Tuesday 6 January 2009

The Last Corner Before Home

There is a corner on the way to your home. You might not even be aware of it, but it is the last one before you turn into your street or road and see the lights of your own house. Before you quite reach it you can see the very beginnings of the road where you live curving out of sight but so close now that there is no more need for doubt - you are home at last.

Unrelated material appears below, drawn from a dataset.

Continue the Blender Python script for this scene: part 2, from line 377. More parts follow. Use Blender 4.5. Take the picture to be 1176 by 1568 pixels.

I got that sensation twice yesterday in Cardiff and ended up walking past my house – my old house. Chris calls it ‘the Brown Door’ and has talked of it often whilst we have been abroad. The three of us were walking to the school and it is the way we had always walked so we were in sight of that corner before I could even ask him if he wanted to walk past it or go the other way. He said he wanted to see it and so we walked down our own road. Something made me keep to the far side, but we went slowly. William seemed oblivious but Chris and I lingered, trying to see inside. The hedge was trimmed, I noted grudgingly, but I was surprised to see the same pictures we had left hanging on the wall. The only difference I could see was a spray of foliage or something on the edge of the bay window. I picked Chris up and forced us on.

Later that night, after tea and biscuits with friends from school, I got sent out in to the wintry darkness to fetch the car. Again, my feet were making their own way and before I knew it I was there: the Last Corner Before Home, my hands reaching for my door keys as I turned into our old street. I checked myself. That sense of anticipation is a visceral thing. You feel it in your guts, in your chest. I stuffed my hands in my pockets and carried on, the moon a shining half-biscuit in the night sky, Venus warm and yellow, just above the familiar roof tops. Again I couldn’t do anything other than keep to the far side of the street. Again I went slowly, trying to see as much as I could through the unclosed curtains. There were lamps on this time and, walking the opposite direction from before I realised that the foliage I noticed was a Christmas tree in the corner where the television should have been. It is a comforting thought.

There is one more of these corners - a quarter of the way across the world if you can believe it. Tomorrow we are going to get on a plane and fly back to America. It will be warm and sunny (I hope) and I am looking forward to getting on with life there, becoming more established, growing roots like the ones we have enjoyed and been supported by in Cardiff. I am also hoping fervently that I get that feeling in my chest, in my guts as we reach the corner of ______ and _____. The unmistakable sensation that we are home again.